◆ **Dataset excerpt**:
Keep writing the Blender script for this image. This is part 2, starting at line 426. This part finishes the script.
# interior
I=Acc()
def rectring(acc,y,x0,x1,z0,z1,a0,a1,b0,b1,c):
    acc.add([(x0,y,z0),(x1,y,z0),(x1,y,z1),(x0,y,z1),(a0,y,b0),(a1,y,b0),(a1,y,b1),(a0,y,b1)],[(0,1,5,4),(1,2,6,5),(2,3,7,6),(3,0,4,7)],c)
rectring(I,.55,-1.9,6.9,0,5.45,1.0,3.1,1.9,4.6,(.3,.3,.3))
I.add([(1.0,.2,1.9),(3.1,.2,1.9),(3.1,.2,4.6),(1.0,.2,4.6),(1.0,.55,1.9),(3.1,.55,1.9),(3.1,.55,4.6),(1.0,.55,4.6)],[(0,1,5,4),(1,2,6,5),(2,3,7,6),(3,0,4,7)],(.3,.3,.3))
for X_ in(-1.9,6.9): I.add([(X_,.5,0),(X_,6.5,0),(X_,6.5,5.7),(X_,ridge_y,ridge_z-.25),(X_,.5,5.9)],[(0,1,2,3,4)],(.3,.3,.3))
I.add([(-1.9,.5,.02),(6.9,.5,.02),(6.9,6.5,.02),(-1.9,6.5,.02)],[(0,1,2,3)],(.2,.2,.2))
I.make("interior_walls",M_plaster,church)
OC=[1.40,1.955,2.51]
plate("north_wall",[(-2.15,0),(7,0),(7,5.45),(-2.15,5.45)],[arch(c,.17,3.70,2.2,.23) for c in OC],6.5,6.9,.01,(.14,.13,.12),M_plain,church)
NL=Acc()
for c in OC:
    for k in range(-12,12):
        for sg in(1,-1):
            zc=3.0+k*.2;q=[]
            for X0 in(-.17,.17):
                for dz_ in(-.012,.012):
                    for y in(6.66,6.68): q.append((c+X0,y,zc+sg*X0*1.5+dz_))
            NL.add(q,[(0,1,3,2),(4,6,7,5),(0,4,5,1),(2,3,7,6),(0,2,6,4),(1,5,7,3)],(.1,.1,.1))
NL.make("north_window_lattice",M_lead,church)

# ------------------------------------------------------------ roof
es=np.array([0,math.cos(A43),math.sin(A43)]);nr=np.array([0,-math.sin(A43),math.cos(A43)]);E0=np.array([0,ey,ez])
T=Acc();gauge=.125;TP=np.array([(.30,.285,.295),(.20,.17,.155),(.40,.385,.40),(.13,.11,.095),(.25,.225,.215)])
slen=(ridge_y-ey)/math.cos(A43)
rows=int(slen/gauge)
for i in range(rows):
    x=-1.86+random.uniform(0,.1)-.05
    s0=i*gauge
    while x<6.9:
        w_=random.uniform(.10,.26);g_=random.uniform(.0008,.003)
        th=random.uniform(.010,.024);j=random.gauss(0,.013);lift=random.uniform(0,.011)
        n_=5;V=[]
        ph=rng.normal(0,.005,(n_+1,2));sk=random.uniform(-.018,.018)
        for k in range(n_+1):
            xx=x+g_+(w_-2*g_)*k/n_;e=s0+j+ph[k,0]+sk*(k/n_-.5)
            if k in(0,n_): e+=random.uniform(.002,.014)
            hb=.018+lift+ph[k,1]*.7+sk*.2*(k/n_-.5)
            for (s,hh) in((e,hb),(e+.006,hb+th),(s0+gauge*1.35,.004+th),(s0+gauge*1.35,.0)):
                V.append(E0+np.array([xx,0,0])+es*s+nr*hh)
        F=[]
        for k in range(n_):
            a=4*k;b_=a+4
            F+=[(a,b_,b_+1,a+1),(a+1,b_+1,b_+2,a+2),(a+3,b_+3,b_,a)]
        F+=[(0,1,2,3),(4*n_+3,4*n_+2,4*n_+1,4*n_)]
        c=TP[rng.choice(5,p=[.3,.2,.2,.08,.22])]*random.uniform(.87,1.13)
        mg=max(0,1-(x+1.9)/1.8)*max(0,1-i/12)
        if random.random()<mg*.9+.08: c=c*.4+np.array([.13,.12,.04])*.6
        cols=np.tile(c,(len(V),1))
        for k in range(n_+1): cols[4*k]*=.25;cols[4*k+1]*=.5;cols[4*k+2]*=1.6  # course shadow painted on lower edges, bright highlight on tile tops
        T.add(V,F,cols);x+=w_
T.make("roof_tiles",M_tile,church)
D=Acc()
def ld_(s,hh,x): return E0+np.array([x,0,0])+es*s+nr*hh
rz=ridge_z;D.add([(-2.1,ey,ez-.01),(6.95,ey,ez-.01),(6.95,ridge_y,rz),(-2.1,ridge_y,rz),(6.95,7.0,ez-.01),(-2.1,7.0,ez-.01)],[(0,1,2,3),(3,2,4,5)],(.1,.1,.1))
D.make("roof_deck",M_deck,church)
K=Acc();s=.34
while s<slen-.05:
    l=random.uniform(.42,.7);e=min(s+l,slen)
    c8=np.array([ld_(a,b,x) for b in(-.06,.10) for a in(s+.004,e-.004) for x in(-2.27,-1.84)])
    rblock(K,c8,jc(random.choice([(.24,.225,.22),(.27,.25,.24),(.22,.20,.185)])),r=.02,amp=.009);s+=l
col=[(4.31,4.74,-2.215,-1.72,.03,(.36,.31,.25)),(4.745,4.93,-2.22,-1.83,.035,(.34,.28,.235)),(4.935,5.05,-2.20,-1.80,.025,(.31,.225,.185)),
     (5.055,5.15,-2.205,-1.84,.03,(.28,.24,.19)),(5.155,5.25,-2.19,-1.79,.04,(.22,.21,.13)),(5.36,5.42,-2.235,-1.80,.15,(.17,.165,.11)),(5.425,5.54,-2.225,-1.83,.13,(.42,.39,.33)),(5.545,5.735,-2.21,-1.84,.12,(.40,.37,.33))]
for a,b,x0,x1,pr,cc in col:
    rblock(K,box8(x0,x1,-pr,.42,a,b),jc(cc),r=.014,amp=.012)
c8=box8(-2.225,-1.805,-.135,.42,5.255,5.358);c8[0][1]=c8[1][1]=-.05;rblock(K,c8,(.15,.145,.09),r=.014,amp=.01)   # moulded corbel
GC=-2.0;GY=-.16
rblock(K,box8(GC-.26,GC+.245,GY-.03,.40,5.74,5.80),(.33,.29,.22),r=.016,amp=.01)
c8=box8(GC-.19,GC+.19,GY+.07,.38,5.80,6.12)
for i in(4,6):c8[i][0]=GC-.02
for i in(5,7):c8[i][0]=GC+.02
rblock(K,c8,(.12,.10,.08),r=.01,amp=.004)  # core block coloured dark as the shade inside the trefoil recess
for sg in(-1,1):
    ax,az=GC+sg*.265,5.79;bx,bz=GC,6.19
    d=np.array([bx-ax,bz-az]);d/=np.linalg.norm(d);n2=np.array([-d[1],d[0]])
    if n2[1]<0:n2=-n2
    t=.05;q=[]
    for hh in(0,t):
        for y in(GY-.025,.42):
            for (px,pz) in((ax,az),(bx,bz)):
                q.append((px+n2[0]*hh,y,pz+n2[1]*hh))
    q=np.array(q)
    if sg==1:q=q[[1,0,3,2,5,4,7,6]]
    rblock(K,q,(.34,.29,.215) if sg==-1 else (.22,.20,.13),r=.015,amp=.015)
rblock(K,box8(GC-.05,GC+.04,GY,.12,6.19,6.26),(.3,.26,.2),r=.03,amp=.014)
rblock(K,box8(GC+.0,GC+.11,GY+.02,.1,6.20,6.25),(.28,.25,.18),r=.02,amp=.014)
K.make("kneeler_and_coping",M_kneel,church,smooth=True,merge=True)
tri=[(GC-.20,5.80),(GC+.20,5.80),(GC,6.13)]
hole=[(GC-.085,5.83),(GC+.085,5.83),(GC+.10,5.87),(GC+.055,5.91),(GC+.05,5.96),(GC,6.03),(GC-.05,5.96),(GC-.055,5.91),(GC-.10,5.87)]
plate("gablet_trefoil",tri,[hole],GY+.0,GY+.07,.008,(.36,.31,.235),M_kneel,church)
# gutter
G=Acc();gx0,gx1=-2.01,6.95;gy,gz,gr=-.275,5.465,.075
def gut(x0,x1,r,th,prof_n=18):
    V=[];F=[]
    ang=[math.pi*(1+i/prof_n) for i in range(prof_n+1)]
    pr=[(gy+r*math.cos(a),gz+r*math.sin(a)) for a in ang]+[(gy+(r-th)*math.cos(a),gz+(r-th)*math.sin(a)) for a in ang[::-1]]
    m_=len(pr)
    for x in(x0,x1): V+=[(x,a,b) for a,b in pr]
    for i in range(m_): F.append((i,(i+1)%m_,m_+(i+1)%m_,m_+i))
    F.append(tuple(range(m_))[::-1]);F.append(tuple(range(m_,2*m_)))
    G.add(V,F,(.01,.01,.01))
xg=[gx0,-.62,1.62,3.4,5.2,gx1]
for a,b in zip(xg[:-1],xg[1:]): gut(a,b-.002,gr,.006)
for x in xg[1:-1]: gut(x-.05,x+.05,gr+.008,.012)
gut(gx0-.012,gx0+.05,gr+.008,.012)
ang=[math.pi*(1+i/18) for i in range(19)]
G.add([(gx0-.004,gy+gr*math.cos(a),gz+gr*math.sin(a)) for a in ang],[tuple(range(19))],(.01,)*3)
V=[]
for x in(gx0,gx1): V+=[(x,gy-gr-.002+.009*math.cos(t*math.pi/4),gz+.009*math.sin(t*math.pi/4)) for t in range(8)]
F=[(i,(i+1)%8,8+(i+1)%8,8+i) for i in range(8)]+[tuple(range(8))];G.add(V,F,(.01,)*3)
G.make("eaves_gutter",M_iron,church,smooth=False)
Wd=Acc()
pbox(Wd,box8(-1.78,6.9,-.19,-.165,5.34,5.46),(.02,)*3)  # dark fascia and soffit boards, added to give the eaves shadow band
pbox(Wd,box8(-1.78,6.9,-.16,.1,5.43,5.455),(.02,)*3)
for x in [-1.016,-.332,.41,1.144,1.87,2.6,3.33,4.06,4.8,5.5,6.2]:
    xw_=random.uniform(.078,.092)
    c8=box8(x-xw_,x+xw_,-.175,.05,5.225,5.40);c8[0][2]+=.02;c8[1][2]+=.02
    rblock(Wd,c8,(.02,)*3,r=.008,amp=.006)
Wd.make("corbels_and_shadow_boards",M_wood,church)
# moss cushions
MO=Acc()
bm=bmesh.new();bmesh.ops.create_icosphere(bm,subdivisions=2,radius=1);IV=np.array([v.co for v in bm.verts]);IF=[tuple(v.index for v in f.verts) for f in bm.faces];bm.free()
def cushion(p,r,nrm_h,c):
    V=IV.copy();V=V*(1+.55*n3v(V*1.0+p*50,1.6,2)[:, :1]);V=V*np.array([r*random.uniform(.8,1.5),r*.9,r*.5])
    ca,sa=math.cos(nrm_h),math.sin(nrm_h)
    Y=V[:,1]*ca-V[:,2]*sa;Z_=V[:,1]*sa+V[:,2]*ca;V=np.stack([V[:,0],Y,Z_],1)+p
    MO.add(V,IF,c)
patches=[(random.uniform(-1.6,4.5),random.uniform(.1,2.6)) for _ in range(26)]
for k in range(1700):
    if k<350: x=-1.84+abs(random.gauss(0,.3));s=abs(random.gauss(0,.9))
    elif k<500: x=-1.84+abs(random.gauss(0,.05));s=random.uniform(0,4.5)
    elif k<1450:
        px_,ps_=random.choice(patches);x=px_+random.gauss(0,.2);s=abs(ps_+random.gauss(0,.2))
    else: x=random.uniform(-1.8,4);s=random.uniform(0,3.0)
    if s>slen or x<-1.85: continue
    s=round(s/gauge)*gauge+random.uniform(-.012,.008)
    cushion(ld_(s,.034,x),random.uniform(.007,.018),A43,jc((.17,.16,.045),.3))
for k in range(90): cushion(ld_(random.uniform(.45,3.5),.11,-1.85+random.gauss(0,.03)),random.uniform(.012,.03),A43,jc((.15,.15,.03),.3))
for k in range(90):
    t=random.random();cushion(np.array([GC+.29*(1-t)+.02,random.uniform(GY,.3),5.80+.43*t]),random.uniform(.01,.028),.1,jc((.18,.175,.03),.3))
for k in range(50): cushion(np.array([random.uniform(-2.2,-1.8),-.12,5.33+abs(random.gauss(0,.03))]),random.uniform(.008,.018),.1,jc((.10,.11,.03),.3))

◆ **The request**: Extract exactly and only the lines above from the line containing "in range(n_+1): cols[4*k]*=.25;cols[4*k+1]*=.5;cols[4*k+2]*=1.6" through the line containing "T.add(V,F,cols);x+=w_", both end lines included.

◆ **Solution**:
        for k in range(n_+1): cols[4*k]*=.25;cols[4*k+1]*=.5;cols[4*k+2]*=1.6  # course shadow painted on lower edges, bright highlight on tile tops
        T.add(V,F,cols);x+=w_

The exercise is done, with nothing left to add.